What needs to be done
Below is the data. Give it again, complete and exact.

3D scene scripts

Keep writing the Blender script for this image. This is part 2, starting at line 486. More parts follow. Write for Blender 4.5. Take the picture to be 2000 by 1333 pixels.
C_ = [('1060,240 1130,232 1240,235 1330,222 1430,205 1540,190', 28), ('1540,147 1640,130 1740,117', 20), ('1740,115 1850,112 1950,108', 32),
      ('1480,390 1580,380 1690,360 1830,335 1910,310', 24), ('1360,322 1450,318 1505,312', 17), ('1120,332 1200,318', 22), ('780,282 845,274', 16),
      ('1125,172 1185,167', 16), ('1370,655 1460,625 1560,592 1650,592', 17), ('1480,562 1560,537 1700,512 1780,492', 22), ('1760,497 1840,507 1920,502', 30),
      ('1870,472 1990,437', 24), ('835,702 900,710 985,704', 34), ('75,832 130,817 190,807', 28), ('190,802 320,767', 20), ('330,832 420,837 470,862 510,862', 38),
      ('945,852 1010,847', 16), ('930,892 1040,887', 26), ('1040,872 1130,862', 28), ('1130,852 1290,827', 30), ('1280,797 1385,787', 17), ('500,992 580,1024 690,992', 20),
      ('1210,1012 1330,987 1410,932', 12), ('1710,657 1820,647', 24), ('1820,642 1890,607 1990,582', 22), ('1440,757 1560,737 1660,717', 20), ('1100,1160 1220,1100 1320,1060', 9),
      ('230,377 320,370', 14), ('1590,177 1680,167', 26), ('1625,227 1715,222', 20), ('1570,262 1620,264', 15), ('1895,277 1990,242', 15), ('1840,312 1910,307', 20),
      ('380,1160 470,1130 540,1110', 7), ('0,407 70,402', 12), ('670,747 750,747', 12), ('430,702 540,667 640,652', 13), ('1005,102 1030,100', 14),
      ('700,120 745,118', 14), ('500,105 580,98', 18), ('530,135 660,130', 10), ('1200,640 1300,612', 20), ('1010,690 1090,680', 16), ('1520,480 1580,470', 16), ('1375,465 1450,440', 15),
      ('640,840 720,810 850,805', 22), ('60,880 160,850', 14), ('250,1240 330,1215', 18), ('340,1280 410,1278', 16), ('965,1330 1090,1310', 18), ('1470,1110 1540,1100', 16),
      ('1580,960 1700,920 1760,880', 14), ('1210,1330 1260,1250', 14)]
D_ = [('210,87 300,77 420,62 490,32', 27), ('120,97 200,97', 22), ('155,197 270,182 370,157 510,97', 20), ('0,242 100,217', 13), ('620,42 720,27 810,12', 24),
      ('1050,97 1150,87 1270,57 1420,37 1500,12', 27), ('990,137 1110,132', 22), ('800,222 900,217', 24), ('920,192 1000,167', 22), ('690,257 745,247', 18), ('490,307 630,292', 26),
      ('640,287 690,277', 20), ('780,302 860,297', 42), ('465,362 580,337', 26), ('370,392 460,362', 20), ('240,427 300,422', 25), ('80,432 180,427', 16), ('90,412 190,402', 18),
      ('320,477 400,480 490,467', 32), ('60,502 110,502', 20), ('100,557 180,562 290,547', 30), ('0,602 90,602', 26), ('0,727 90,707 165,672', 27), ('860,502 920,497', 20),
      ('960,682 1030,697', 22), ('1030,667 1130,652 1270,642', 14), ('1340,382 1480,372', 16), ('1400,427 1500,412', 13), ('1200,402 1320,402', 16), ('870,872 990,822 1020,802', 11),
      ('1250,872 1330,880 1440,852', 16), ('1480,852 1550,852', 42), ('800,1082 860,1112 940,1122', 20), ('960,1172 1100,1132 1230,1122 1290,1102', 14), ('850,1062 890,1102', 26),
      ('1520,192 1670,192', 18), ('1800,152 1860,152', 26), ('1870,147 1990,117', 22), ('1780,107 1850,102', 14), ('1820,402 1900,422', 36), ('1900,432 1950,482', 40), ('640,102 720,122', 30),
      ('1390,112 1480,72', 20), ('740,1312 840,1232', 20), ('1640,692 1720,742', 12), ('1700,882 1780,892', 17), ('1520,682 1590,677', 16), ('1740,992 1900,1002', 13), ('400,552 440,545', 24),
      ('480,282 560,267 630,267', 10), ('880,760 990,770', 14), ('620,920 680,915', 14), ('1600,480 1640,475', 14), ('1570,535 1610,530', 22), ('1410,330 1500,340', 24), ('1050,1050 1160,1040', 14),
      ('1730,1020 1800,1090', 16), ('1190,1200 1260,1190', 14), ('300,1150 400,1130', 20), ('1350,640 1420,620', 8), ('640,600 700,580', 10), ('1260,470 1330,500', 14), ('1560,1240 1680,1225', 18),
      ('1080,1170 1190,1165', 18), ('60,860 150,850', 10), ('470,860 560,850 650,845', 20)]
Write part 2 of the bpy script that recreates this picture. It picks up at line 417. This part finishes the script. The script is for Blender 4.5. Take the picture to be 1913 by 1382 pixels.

Written reply
Keep writing the Blender script for this image. This is part 2, starting at line 486. More parts follow. Write for Blender 4.5. Take the picture to be 2000 by 1333 pixels.
C_ = [('1060,240 1130,232 1240,235 1330,222 1430,205 1540,190', 28), ('1540,147 1640,130 1740,117', 20), ('1740,115 1850,112 1950,108', 32),
      ('1480,390 1580,380 1690,360 1830,335 1910,310', 24), ('1360,322 1450,318 1505,312', 17), ('1120,332 1200,318', 22), ('780,282 845,274', 16),
      ('1125,172 1185,167', 16), ('1370,655 1460,625 1560,592 1650,592', 17), ('1480,562 1560,537 1700,512 1780,492', 22), ('1760,497 1840,507 1920,502', 30),
      ('1870,472 1990,437', 24), ('835,702 900,710 985,704', 34), ('75,832 130,817 190,807', 28), ('190,802 320,767', 20), ('330,832 420,837 470,862 510,862', 38),
      ('945,852 1010,847', 16), ('930,892 1040,887', 26), ('1040,872 1130,862', 28), ('1130,852 1290,827', 30), ('1280,797 1385,787', 17), ('500,992 580,1024 690,992', 20),
      ('1210,1012 1330,987 1410,932', 12), ('1710,657 1820,647', 24), ('1820,642 1890,607 1990,582', 22), ('1440,757 1560,737 1660,717', 20), ('1100,1160 1220,1100 1320,1060', 9),
      ('230,377 320,370', 14), ('1590,177 1680,167', 26), ('1625,227 1715,222', 20), ('1570,262 1620,264', 15), ('1895,277 1990,242', 15), ('1840,312 1910,307', 20),
      ('380,1160 470,1130 540,1110', 7), ('0,407 70,402', 12), ('670,747 750,747', 12), ('430,702 540,667 640,652', 13), ('1005,102 1030,100', 14),
      ('700,120 745,118', 14), ('500,105 580,98', 18), ('530,135 660,130', 10), ('1200,640 1300,612', 20), ('1010,690 1090,680', 16), ('1520,480 1580,470', 16), ('1375,465 1450,440', 15),
      ('640,840 720,810 850,805', 22), ('60,880 160,850', 14), ('250,1240 330,1215', 18), ('340,1280 410,1278', 16), ('965,1330 1090,1310', 18), ('1470,1110 1540,1100', 16),
      ('1580,960 1700,920 1760,880', 14), ('1210,1330 1260,1250', 14)]
D_ = [('210,87 300,77 420,62 490,32', 27), ('120,97 200,97', 22), ('155,197 270,182 370,157 510,97', 20), ('0,242 100,217', 13), ('620,42 720,27 810,12', 24),
      ('1050,97 1150,87 1270,57 1420,37 1500,12', 27), ('990,137 1110,132', 22), ('800,222 900,217', 24), ('920,192 1000,167', 22), ('690,257 745,247', 18), ('490,307 630,292', 26),
      ('640,287 690,277', 20), ('780,302 860,297', 42), ('465,362 580,337', 26), ('370,392 460,362', 20), ('240,427 300,422', 25), ('80,432 180,427', 16), ('90,412 190,402', 18),
      ('320,477 400,480 490,467', 32), ('60,502 110,502', 20), ('100,557 180,562 290,547', 30), ('0,602 90,602', 26), ('0,727 90,707 165,672', 27), ('860,502 920,497', 20),
      ('960,682 1030,697', 22), ('1030,667 1130,652 1270,642', 14), ('1340,382 1480,372', 16), ('1400,427 1500,412', 13), ('1200,402 1320,402', 16), ('870,872 990,822 1020,802', 11),
      ('1250,872 1330,880 1440,852', 16), ('1480,852 1550,852', 42), ('800,1082 860,1112 940,1122', 20), ('960,1172 1100,1132 1230,1122 1290,1102', 14), ('850,1062 890,1102', 26),
      ('1520,192 1670,192', 18), ('1800,152 1860,152', 26), ('1870,147 1990,117', 22), ('1780,107 1850,102', 14), ('1820,402 1900,422', 36), ('1900,432 1950,482', 40), ('640,102 720,122', 30),
      ('1390,112 1480,72', 20), ('740,1312 840,1232', 20), ('1640,692 1720,742', 12), ('1700,882 1780,892', 17), ('1520,682 1590,677', 16), ('1740,992 1900,1002', 13), ('400,552 440,545', 24),
      ('480,282 560,267 630,267', 10), ('880,760 990,770', 14), ('620,920 680,915', 14), ('1600,480 1640,475', 14), ('1570,535 1610,530', 22), ('1410,330 1500,340', 24), ('1050,1050 1160,1040', 14),
      ('1730,1020 1800,1090', 16), ('1190,1200 1260,1190', 14), ('300,1150 400,1130', 20), ('1350,640 1420,620', 8), ('640,600 700,580', 10), ('1260,470 1330,500', 14), ('1560,1240 1680,1225', 18),
      ('1080,1170 1190,1165', 18), ('60,860 150,850', 10), ('470,860 560,850 650,845', 20)]
Write part 2 of the bpy script that recreates this picture. It picks up at line 417. This part finishes the script. The script is for Blender 4.5. Take the picture to be 1913 by 1382 pixels.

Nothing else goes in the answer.